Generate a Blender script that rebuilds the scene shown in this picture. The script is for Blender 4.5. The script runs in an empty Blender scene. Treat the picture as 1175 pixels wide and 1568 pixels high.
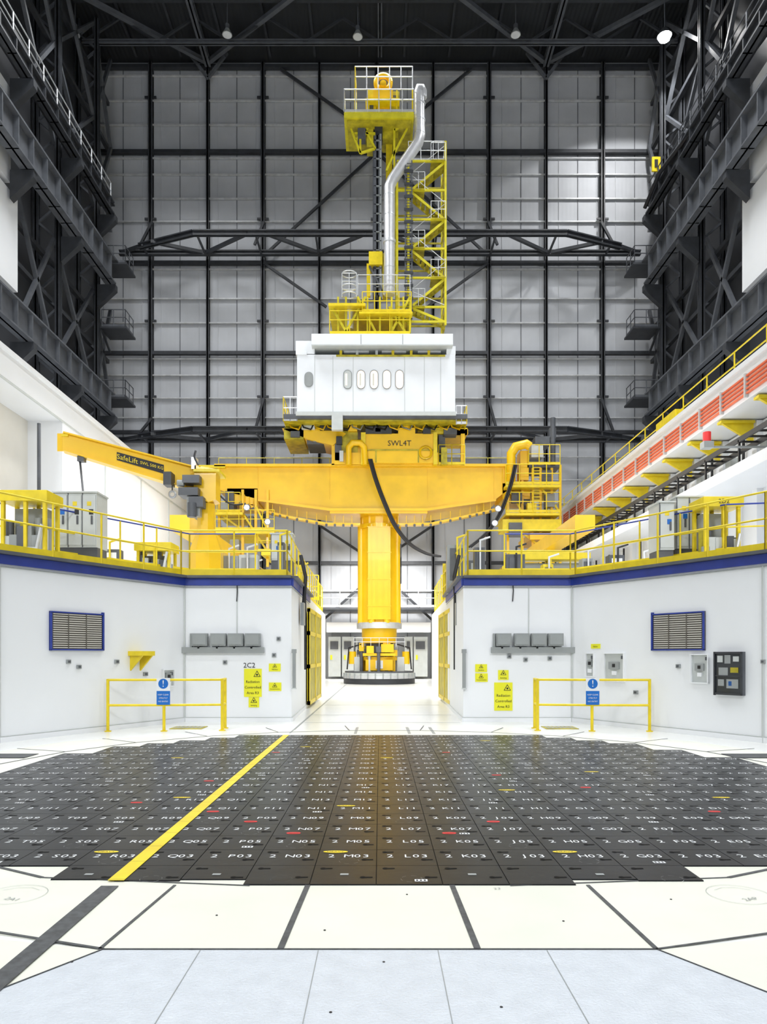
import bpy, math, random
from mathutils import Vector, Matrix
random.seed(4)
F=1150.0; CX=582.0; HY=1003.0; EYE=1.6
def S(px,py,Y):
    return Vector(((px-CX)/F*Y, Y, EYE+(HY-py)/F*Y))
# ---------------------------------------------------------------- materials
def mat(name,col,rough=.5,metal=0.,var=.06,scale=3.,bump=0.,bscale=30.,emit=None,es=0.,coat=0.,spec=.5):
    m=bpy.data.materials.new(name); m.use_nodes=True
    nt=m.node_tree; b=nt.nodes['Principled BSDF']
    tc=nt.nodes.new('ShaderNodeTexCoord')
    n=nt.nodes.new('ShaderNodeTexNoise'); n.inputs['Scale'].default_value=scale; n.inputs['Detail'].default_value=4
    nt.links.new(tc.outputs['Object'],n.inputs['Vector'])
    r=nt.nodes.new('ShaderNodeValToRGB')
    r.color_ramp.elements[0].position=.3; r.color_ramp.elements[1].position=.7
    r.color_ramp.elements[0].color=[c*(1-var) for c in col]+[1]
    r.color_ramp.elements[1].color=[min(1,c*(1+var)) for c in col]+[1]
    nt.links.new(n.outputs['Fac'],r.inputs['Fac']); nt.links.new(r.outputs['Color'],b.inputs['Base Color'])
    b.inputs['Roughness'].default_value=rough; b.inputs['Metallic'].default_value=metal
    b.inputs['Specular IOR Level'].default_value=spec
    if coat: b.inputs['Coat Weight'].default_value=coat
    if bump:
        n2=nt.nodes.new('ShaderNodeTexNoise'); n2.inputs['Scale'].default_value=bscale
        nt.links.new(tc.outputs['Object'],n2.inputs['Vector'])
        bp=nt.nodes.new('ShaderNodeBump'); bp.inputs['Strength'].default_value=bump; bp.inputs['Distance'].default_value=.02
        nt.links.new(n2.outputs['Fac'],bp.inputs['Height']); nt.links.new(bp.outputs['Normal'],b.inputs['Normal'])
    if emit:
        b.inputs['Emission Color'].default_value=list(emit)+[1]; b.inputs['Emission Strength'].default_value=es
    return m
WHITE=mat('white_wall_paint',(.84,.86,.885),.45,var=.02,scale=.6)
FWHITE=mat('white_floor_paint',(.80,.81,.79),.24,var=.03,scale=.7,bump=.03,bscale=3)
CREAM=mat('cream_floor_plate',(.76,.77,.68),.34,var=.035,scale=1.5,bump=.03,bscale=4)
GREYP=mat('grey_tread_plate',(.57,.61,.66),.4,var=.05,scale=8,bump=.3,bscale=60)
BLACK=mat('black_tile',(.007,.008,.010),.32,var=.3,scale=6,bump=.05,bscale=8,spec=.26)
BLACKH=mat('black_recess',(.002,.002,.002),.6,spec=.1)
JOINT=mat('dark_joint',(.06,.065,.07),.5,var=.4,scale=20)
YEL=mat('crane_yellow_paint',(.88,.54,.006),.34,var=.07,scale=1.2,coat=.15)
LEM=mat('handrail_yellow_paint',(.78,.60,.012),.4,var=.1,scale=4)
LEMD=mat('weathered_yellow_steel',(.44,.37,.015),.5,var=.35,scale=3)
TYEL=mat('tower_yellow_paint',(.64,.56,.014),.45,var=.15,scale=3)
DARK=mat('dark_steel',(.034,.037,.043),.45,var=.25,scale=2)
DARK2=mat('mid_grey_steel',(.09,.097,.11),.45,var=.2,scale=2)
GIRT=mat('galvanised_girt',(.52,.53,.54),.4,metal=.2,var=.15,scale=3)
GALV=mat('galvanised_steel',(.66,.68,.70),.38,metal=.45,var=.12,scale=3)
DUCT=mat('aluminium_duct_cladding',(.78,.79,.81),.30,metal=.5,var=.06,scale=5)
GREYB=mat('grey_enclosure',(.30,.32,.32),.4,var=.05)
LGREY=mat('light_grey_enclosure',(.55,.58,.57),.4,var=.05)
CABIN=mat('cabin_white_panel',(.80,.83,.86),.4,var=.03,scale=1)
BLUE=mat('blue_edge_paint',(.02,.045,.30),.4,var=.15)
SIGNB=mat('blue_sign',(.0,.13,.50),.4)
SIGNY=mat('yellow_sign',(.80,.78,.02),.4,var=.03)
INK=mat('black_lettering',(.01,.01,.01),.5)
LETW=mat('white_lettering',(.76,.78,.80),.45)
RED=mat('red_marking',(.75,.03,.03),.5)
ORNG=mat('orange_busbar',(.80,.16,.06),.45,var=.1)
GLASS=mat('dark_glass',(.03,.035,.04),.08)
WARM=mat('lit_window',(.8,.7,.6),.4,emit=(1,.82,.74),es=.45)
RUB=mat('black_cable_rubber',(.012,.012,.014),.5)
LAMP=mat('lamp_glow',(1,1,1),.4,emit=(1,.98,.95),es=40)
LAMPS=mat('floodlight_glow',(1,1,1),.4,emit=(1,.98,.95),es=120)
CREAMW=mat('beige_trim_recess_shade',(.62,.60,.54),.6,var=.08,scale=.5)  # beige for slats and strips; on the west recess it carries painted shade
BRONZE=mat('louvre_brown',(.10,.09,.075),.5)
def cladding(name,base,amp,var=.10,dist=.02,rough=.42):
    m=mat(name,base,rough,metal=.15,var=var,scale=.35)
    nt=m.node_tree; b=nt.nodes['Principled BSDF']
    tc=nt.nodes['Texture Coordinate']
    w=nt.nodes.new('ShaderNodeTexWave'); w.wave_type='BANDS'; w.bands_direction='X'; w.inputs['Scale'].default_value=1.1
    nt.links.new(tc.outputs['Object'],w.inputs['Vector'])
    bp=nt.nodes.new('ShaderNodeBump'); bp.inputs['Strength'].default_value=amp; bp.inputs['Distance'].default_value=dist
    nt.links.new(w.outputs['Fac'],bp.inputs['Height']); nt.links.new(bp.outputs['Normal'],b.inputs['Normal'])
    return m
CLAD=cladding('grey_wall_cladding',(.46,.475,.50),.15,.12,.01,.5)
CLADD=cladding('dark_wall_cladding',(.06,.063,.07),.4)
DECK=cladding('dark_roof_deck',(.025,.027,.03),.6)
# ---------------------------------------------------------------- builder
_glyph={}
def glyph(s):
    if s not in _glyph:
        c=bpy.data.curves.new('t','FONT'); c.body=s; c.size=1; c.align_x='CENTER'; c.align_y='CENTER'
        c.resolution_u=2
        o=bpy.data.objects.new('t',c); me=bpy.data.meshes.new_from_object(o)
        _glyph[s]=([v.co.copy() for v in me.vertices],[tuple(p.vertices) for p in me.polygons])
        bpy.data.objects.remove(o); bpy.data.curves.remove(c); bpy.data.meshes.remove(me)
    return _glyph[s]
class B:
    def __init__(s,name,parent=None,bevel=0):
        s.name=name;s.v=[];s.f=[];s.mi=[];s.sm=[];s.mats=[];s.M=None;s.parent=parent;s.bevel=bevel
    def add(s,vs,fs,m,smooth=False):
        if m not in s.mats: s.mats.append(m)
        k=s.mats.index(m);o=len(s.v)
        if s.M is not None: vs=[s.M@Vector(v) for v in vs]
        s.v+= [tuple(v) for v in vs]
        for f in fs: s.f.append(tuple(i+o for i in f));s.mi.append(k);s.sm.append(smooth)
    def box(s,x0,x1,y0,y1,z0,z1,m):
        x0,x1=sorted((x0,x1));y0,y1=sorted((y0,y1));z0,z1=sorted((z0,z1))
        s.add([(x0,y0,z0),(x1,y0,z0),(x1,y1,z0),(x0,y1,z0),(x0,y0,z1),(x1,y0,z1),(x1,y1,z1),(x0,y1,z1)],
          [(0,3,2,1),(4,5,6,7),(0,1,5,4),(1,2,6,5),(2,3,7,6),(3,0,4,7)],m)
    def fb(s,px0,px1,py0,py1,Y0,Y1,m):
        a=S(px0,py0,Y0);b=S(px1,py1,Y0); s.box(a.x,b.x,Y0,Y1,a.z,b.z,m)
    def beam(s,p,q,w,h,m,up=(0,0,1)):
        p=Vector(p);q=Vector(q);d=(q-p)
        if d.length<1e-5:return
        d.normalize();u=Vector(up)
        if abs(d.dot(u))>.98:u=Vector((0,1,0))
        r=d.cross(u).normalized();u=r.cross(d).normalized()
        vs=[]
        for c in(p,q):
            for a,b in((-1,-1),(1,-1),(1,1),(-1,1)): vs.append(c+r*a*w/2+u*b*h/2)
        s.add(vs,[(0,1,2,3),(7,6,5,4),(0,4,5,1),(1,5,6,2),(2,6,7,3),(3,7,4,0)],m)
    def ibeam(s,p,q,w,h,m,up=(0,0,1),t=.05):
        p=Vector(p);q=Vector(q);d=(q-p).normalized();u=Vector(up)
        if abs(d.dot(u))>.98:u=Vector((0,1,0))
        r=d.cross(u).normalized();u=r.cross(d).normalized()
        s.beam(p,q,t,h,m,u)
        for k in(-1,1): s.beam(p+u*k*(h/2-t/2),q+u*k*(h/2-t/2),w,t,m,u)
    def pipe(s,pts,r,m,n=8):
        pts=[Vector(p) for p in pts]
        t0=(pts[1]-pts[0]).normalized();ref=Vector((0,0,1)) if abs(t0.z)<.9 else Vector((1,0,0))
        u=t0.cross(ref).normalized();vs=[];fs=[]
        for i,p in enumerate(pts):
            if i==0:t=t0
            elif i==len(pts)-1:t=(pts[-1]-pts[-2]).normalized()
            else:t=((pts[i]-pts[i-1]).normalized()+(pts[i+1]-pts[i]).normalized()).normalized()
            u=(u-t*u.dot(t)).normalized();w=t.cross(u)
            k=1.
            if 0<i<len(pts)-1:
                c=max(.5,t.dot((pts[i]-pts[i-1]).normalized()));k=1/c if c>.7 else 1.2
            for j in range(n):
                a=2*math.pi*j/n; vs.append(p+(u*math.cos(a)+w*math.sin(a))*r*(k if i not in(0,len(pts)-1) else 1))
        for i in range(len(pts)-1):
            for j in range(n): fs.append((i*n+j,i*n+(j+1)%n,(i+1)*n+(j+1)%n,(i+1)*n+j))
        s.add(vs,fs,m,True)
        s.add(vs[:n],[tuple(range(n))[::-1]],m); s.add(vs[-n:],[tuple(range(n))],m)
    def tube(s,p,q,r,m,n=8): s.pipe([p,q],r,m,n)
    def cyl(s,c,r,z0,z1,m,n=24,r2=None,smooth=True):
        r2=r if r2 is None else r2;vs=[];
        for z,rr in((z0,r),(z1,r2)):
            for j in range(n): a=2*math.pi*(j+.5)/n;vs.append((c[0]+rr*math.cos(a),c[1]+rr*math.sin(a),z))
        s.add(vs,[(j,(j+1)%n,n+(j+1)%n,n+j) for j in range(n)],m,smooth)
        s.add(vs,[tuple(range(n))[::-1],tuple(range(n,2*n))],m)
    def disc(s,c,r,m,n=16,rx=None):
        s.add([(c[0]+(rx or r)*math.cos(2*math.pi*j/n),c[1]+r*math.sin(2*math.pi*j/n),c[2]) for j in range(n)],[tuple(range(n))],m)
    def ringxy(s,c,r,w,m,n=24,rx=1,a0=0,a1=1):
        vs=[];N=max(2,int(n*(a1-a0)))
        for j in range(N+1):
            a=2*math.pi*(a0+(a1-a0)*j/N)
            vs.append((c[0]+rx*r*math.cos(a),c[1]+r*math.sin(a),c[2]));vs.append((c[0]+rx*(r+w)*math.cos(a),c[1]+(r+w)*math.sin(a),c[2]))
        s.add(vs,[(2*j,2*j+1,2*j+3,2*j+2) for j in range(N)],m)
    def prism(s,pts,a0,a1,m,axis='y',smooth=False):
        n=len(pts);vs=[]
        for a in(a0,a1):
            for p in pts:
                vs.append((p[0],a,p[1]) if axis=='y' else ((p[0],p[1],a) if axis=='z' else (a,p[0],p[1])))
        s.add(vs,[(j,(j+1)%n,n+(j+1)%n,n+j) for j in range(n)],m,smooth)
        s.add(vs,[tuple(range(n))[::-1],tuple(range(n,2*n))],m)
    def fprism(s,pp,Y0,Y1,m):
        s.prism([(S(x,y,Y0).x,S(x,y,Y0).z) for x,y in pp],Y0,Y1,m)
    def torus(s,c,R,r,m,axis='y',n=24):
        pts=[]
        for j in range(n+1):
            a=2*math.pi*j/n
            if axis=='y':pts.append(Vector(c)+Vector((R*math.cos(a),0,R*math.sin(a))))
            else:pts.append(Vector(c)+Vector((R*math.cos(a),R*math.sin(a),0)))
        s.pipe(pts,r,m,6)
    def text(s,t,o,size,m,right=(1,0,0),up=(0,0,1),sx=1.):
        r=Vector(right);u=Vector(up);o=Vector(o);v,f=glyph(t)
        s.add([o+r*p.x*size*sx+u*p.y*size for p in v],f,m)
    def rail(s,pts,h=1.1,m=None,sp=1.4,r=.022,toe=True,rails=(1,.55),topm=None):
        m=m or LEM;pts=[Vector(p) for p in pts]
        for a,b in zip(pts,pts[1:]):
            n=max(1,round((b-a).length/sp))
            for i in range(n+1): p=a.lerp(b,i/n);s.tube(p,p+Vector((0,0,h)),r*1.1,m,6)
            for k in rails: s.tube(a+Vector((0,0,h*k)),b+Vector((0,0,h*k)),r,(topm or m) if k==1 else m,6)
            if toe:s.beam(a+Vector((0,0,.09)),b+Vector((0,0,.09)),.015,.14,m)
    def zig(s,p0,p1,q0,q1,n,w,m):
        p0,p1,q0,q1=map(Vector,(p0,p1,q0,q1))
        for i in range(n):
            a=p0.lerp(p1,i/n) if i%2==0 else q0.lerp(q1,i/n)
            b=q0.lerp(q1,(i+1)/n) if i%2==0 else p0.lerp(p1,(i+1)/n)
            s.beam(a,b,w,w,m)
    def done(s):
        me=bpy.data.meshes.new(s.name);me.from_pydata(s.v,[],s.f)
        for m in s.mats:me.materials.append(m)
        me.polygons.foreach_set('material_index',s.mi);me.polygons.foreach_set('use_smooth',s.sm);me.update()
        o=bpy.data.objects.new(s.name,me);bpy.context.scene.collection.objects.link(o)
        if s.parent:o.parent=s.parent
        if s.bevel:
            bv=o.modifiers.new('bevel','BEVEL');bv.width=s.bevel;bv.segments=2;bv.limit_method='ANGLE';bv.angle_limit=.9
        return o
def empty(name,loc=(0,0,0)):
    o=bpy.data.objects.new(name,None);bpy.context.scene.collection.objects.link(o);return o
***
Exercise instructions> Copy out all lines that carry the word "empty".

Response>
Generate a Blender script that rebuilds the scene shown in this picture. The script is for Blender 4.5. The script runs in an empty Blender scene. Treat the picture as 1175 pixels wide and 1568 pixels high.
def empty(name,loc=(0,0,0)):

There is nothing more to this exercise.